Governments are to share their tax information automatically under an agreement reached by last month’s G8 summit to eliminate tax dodging.

This openness will be accompanied by an order to shell companies, frequently used to exploit tax loopholes and invest money anonymously, to name their effective owners.

Critics, however, complain that although the new measures target evasion, they leave untouched the perfectly legal tax avoidance devices used by large companies.

The G8 members – Canada, France, Germany, Italy, Japan, Russia, the UK and the US – expect their agreement to flush out tax evaders and money launderers by exposing the beneficiaries of shell companies, special purposes companies and trust arrangements.

The UK, for example, will compile a central register of beneficial owners but will conduct a consultation on making it publicly accessible.

The G8 agreement follows a recent similar proposal from the Organisation for Economic Co-operation and Development and comes a week after the UK announced a deal with its crown dependencies and overseas territories, including the Channel Islands, Gibraltar and Anguilla, under which information on the foreign companies banking their profits there will be shared. About a fifth of offshore tax havens used by multinationals to shelter or hide cash are British dependencies.

Delegates at the summit paid particular attention to mining companies, many of which were reported to be using complicated ownership structures in the Netherlands and Switzerland to avoid taxes on minerals extracted in developing countries.

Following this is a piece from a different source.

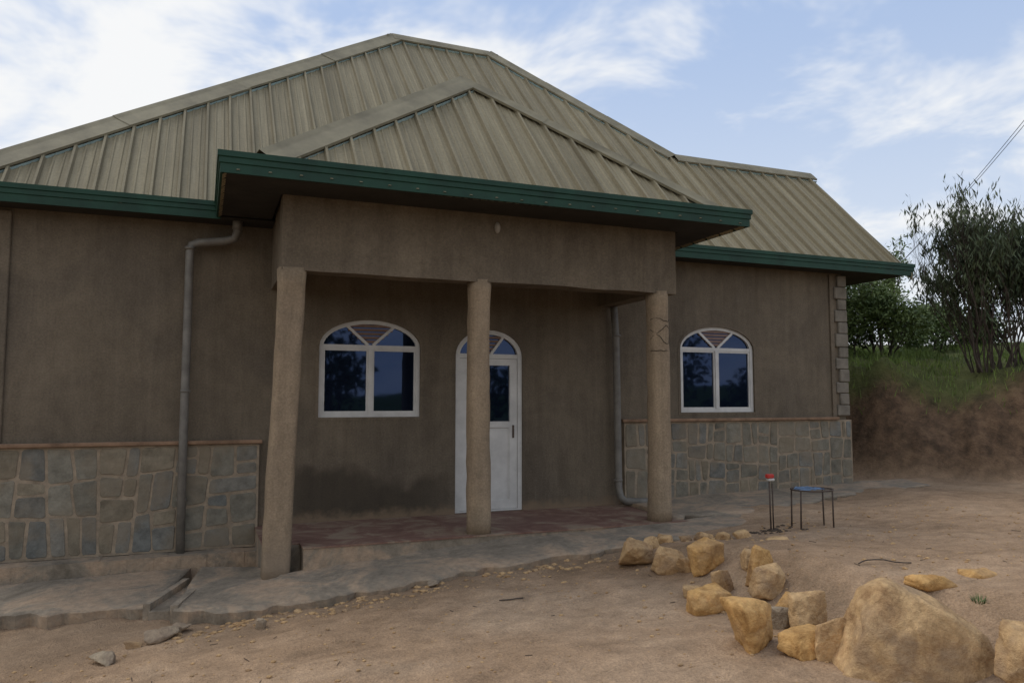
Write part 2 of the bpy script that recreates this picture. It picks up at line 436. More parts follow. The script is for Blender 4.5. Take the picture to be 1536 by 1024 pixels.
def cladding(name,x0,x1,z0,z1,y,am=(.06,.13)):
    bm=bmesh.new(); col=bm.loops.layers.float_color.new('Col')
    box(bm,x0,x1,y,YB-.002,z0,z1,1)
    polys=[]
    bsp([(x0+.01,z0+.01),(x1-.01,z0+.01),(x1-.01,z1-.01),(x0+.01,z1-.01)],polys,*am)
    pal=[(.18,.17,.145),(.165,.162,.145),(.20,.185,.148),(.175,.162,.13),(.19,.175,.14),(.165,.168,.155),(.205,.175,.128)]
    for p in polys:
        p=[(a[0]+rr(-.006,.006),a[1]+rr(-.006,.006)) for a in p]
        q=inset(p,rr(.011,.019))
        if not q: continue
        r=[]
        for i in range(len(q)):
            a,b=q[i],q[(i+1)%len(q)]; r.append(a); L=math.hypot(b[0]-a[0],b[1]-a[1])
            if L>.12:
                for t in (.35,.7): r.append((a[0]+(b[0]-a[0])*t+rr(-.006,.006),a[1]+(b[1]-a[1])*t+rr(-.006,.006)))
        q=chaikin(r,.25,.022)
        cx=sum(a[0] for a in q)/len(q); cz=sum(a[1] for a in q)/len(q)
        th=rr(.003,.010); c=random.choice(pal); s=rr(.86,1.18); c=(c[0]*s,c[1]*s,c[2]*s,1)
        A=[bm.verts.new((a[0],y,a[1])) for a in q]
        B=[bm.verts.new((cx+(a[0]-cx)*.985,y-th*.75,cz+(a[1]-cz)*.985)) for a in q]
        tx,tz=rr(-.01,.01),rr(-.01,.01)
        C=[bm.verts.new((cx+(a[0]-cx)*.955,y-th-(a[0]-cx)*tx-(a[1]-cz)*tz,cz+(a[1]-cz)*.955)) for a in q]
        n=len(q); F=[bm.faces.new(C)]
        for i in range(n):
            j=(i+1)%n; F.append(bm.faces.new((A[i],A[j],B[j],B[i]))); F.append(bm.faces.new((B[i],B[j],C[j],C[i])))
        for f in F:
            for l in f.loops: l[col]=c
    return finish(bm,name,[m_stone,m_mortar],house)
random.seed(21)
cladding('stone_cladding',-2.2,.64,-1.67,-.50,9.42,(.065,.14))
cladding('stone_cladding',5.50,9.68,-1.42,-.31,9.42,(.055,.11))
bm=bmesh.new()
bevbox(bm,-2.24,.67,9.375,9.497,-.498,-.455); bevbox(bm,5.46,9.40,9.375,9.497,-.308,-.265)
ob=finish(bm,'plinth_band',m_trim,house)
bm=bmesh.new(); z=-.255; i=0
while z<2.0:
    h=rr(.17,.22); w=.17 if i%2 else .24
    bevbox(bm,9.69-w,9.70+rr(0,.012),9.455+rr(-.008,.008),9.75,z+.008,min(z+h,2.02),.012); z+=h; i+=1
finish(bm,'corner_quoins',m_quoin,house)
bm=bmesh.new(); box(bm,9.36,9.435,9.472,9.498,-.262,2.02); bevbox(bm,-2.2,-1.93,9.46,9.7,-.45,2.02,.01); finish(bm,'corner_trim',m_beam,house)

# ------------------------------------------------------------------ roof
PROF=[(0,0),(.055,0),(.065,.009),(.08,.009),(.09,0),(.15,0),(.16,.009),(.175,.009),(.185,0),(.225,0),(.238,.046),(.264,.046)]
PER=.28
def prof_points(a,b):
    out=[]; k=math.floor(a/PER)
    while k*PER<b:
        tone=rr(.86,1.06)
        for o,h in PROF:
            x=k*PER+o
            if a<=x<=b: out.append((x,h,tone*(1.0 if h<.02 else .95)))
        k+=1
    return out
def roof_plane(name,a,b,base_fn,top_fn,mk,nlift):
    bm=bmesh.new(); col=bm.loops.layers.float_color.new('Col')
    P=prof_points(a,b); NS=10; prev=None
    for s,h,t in P:
        b0,b1=base_fn(s),top_fn(s)
        if b1<=b0+.01: prev=None; continue
        colv=[bm.verts.new(mk(s,b0+(b1-b0)*i/NS,h)) for i in range(NS+1)]
        if prev:
            for i in range(NS):
                f=bm.faces.new((prev[0][i],colv[i],colv[i+1],prev[0][i+1]))
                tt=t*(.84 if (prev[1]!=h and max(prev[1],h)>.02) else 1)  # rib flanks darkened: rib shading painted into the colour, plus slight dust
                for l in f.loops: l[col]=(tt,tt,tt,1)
        prev=(colv,h)
    return finish(bm,name,m_roof,house,normals=True)
E0=9.12; Z0=2.10
def wob(x,y): return .014*math.sin(x*1.7+y*.9)+.012*math.sin(y*2.3+x*.4)
XL,XRa,XRb,XG=-2.75,3.15,5.10,10.77
RY=13.85; WY=11.30; M=1.0
XH=XRb+(RY-WY)
def top_main(x):
    if x<XRa: return (x-XL)*(RY-E0)/(XRa-XL)
    if x<XRb: return RY-E0
    if x<XH: return RY-E0-(x-XRb)
    return WY-E0
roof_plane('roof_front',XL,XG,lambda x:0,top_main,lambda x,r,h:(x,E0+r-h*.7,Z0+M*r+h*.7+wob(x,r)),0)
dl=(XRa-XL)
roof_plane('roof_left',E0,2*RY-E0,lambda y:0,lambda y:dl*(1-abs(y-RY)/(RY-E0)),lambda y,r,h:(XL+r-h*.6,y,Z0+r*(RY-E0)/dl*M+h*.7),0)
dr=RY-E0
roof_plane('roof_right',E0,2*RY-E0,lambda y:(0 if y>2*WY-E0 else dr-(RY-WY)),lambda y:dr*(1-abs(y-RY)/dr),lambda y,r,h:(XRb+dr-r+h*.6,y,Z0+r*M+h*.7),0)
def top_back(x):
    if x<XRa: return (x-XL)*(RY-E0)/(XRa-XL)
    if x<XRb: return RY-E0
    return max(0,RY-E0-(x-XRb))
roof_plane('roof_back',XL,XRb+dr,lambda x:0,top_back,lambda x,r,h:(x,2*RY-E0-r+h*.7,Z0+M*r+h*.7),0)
roof_plane('roof_wing_back',XH,XG,lambda x:0,lambda x:WY-E0,lambda x,r,h:(x,2*WY-E0-r+h*.7,Z0+M*r+h*.7),0)
PX0,PX1,PE=.12,5.97,7.30; PA=Vector((3.03,9.26,4.13)); PZ=2.05; mp=(PA.z-PZ)/(PA.y-PE)
def top_p(x):
    return (PA.y-PE)*((x-PX0)/(PA.x-PX0) if x<PA.x else (PX1-x)/(PX1-PA.x))
roof_plane('porch_roof_front',PX0,PX1,lambda x:0,top_p,lambda x,r,h:(x,PE+r-h*.7,PZ+mp*r+h*.7+wob(x,r)*.7),0)
for nm,sx in (('porch_roof_left',-1),('porch_roof_right',1)):
    hw=PA.x-PX0 if sx<0 else PX1-PA.x; ms=(PA.z-PZ)/hw; xe=PX0 if sx<0 else PX1
    def topf(y): return hw*min(1,(y-PE)/(PA.y-PE))
    def basef(y):
        zr=Z0+M*(y-E0); return max(0,(zr-PZ)/ms) if y>E0 else 0
    roof_plane(nm,PE,11.15,basef,topf,lambda y,r,h:(xe-sx*r+sx*h*.5,y,PZ+ms*r+h*.7),0)
def cap(bm,p,q,N1,N2,w,lift=.06,piece=1.75,fill=None,over=0):
    p,q=Vector(p),Vector(q); D=(q-p).normalized(); L=(q-p).length; n=max(1,round(L/piece)); rid=(N1+N2).normalized()
    for k in range(n):
        a=p+D*(L*k/n-(.05 if k else over)); b=p+D*(L*(k+1)/n)
        l0=lift+.003+rr(0,.008); l1=lift+rr(0,.006)
        row=[]
        for base,l in ((a,l0),(b,l1)):
            r=[]
            for N,sg in ((N1,1),(N2,1)):
                v=N.cross(D); 
                if v.z>0: v=-v
                wj=w*rr(.94,1.06)
                r.append((base+N*l+v*wj, base+N*(l-.028)+v*(wj+.006), base+N*l+v*.04, v,N,l))
            A=base+rid*(l+.02)
            row.append([r[0][1],r[0][0],r[0][2],A,r[1][2],r[1][0],r[1][1]])
        va=[bm.verts.new(x) for x in row[0]]; vb=[bm.verts.new(x) for x in row[1]]
        for i in range(6):
            f=bm.faces.new((va[i],va[i+1],vb[i+1],vb[i])); f.smooth=False
        if fill is not None:
            for N in ([N1] if fill==1 else [N1,N2]):
                v=N.cross(D); v=v if v.z<0 else -v
                c=[p+D*(L*k/n)+v*(w+.012), p+D*(L*(k+1)/n)+v*(w+.012)]
                fv=[bm.verts.new(c[0]-N*.01),bm.verts.new(c[1]-N*.01),bm.verts.new(c[1]+N*(lift-.030)),bm.verts.new(c[0]+N*(lift-.030))]
                bm.faces.new(fv).material_index=1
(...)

A more aggressive unilateral measure will be introduced in the US this year compelling financial enterprises to reveal all citizens’ assets held overseas. The penalty for non-compliance would be a heavy tax.

Commentators say nations inside and outside Europe could copy the US. The G8 communiqué said significantly: “We call on all jurisdictions to adopt and effectively implement this new single global standard at the earliest opportunity.”

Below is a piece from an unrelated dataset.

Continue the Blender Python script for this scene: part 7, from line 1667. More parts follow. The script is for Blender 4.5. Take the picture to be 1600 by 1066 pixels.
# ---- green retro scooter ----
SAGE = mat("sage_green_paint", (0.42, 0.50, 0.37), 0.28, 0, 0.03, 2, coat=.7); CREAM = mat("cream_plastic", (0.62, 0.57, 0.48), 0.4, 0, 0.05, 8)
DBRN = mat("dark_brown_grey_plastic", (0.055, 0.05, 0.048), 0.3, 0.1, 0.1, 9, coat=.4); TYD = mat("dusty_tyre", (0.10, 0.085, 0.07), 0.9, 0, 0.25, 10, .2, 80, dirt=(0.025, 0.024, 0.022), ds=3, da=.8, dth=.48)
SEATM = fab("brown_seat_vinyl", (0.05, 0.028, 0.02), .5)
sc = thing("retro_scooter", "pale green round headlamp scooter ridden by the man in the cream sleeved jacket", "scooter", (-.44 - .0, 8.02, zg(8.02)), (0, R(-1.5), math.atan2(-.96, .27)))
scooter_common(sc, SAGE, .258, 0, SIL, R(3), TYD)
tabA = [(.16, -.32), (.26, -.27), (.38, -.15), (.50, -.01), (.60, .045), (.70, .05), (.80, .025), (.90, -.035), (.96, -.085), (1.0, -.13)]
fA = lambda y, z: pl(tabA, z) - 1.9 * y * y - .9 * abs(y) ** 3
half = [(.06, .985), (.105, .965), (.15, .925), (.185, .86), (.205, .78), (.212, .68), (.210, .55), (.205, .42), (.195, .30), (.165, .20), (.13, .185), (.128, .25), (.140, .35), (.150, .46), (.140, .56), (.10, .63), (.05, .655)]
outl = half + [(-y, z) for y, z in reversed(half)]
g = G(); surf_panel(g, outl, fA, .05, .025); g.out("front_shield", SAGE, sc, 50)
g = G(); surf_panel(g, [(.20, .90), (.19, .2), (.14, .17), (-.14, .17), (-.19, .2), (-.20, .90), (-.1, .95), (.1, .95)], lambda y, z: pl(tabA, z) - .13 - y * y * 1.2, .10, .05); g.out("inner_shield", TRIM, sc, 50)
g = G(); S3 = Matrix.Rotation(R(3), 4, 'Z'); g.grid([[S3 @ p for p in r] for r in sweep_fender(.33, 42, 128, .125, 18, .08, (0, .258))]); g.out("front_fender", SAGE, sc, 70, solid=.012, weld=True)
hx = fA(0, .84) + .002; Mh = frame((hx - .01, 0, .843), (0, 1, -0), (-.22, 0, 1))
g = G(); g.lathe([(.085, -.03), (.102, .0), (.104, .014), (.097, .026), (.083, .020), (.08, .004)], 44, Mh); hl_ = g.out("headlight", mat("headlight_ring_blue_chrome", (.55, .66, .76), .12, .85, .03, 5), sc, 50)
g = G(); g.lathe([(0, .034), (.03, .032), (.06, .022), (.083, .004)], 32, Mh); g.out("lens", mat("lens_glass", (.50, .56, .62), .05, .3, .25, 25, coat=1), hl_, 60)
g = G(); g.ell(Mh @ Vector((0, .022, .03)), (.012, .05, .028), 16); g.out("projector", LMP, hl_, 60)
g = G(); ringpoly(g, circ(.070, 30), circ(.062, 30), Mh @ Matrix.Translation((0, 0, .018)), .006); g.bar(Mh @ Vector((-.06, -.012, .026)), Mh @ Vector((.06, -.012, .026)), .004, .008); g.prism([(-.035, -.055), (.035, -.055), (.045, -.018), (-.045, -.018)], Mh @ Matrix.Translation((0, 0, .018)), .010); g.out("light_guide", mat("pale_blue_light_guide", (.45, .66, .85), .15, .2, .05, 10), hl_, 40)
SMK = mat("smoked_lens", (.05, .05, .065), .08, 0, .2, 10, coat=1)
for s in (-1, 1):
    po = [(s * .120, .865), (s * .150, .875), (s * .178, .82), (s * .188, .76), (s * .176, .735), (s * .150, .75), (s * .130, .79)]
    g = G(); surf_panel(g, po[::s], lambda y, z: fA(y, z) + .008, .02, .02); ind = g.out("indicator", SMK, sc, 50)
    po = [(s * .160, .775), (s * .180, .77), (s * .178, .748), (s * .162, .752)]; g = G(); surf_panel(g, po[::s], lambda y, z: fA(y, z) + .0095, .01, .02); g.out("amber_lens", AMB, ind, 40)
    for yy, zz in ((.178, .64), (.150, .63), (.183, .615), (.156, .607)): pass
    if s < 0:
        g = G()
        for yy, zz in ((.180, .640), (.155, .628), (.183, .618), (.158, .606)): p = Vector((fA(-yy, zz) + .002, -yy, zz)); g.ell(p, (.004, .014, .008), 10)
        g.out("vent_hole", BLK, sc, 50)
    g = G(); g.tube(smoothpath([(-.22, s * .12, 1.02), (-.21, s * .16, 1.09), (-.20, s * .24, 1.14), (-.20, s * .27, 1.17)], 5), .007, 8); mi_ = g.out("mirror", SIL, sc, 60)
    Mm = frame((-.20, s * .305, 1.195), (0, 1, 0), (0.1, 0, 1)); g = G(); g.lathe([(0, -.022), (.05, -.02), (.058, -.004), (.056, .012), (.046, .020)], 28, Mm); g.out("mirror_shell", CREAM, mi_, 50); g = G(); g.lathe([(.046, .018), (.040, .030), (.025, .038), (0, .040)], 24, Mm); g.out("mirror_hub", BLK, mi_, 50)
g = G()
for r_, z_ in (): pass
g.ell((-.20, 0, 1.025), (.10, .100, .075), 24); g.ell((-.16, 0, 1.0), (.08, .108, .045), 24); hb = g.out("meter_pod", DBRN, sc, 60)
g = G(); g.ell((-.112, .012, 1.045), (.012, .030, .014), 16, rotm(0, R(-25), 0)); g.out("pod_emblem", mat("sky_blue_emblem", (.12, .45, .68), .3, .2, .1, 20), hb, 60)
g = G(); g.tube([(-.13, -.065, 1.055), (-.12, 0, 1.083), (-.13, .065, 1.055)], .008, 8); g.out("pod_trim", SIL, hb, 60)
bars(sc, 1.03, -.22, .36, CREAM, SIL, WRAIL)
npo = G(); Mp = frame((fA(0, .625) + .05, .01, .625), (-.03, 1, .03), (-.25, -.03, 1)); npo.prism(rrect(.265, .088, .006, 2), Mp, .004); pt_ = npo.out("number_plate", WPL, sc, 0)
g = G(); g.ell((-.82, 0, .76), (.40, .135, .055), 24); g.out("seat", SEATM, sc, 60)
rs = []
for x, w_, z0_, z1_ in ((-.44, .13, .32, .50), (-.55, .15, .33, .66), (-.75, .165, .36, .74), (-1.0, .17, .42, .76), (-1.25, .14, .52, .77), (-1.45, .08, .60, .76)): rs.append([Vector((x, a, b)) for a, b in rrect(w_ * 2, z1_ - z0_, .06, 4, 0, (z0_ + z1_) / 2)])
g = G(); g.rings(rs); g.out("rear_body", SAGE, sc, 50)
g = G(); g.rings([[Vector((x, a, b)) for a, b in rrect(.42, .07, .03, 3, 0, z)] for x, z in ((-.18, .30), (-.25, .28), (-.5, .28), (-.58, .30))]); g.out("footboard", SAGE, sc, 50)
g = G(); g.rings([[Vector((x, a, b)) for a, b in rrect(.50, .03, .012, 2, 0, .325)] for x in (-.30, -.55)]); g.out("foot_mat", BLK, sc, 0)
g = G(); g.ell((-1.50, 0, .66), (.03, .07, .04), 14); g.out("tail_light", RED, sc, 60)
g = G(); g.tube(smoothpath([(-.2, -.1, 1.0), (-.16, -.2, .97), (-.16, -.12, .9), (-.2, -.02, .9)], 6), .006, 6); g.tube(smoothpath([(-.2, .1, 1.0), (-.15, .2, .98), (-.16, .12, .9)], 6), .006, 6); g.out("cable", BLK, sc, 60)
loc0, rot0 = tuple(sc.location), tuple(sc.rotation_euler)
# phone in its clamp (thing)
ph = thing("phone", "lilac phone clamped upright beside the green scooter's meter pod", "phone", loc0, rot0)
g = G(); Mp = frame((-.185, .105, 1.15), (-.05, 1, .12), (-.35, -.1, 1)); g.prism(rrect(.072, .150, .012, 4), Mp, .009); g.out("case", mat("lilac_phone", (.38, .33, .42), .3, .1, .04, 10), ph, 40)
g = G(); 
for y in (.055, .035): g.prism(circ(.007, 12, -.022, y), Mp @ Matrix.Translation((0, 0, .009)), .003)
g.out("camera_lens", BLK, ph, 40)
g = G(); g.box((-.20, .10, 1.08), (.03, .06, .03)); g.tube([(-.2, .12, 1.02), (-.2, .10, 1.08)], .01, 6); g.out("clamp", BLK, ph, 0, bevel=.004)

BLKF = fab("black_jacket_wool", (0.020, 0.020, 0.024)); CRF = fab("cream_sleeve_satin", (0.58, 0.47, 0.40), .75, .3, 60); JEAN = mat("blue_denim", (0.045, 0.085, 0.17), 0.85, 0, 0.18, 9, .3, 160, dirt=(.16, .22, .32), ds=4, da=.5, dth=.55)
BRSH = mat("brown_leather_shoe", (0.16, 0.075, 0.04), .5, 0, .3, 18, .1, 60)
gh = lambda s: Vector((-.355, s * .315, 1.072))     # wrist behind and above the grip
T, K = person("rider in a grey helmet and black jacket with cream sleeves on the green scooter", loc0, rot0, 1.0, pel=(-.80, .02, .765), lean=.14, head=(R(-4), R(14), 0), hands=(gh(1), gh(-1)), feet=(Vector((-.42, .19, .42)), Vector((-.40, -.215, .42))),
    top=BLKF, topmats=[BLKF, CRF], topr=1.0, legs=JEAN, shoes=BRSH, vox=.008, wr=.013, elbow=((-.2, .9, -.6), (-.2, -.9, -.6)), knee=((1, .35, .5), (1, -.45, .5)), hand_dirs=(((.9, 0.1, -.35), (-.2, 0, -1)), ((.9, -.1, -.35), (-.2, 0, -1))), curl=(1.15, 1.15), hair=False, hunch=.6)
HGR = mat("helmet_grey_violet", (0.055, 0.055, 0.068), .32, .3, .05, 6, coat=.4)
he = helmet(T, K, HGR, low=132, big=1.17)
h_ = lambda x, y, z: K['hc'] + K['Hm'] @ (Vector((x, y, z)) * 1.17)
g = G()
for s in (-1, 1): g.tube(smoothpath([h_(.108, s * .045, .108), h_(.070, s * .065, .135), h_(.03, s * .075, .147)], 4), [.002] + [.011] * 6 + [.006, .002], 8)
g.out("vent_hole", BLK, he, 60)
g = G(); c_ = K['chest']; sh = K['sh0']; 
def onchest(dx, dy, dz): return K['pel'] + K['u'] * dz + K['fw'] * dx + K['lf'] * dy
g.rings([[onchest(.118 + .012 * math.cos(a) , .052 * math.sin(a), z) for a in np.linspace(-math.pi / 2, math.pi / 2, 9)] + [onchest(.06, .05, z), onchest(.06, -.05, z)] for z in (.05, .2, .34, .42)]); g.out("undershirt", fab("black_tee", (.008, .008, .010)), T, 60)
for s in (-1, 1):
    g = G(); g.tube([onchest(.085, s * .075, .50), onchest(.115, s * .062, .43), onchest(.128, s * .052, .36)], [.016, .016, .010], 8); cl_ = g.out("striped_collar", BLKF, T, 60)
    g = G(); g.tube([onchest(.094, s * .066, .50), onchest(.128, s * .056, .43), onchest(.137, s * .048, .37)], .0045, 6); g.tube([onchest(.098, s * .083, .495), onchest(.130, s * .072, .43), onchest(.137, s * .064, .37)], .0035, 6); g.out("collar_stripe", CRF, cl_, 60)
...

On avoidance, through which several large companies, including Amazon, Apple, Google and Starbucks, have legally minimised their tax bills, the G8 members appealed to individual nations.

The communiqué said: “Countries should change rules that let companies shift their profits across borders to avoid taxes.”

The present legislation allows revenue from UK customers to go directly into foreign bank accounts, permitting companies to avoid UK tax, even if they trade in the country.

The G8 members drew some hope from a meeting of G20 finance ministers, due this month, which could propose rule changes. They promised to “take the necessary individual and collective action” to back G20 recommendations.
The more cynical observers likened the resolve of the UK prime minister David Cameron to rewrite the rules to the 2009 declaration by his predecessor Gordon Brown welcoming “the beginning of the end for tax havens”. Such optimism was seen by many as premature.

Murray Worthy, tax campaigner at the UK anti-poverty group War on Want, said: “Talk of stopping companies shifting profits to avoid taxes is a huge step forward, but we have heard great promises from the world’s heads of state before. It is what they do that counts.”

Alex Prats, Principal Economic Justice Advisor, Christian Aid told Ethical Performance: “The summit was a success in that there was clear acceptance that the tax abuse we estimate costs developing countries some US$160bn a year must be stopped. The question is how. The summit endorsed Automatic Exchange of Information. It also supported country-by-country reporting by multinationals to help end profit shifting into low-tax jurisdictions, but, unfortunately suggested such information would only be shared with tax authorities. And it failed to live up to expectations over establishing public registries of ownership of companies and trusts, which would help end tax haven secrecy. It agreed registries be established, but again, only open to the authorities. So it was a start, but there is still a long way to go.”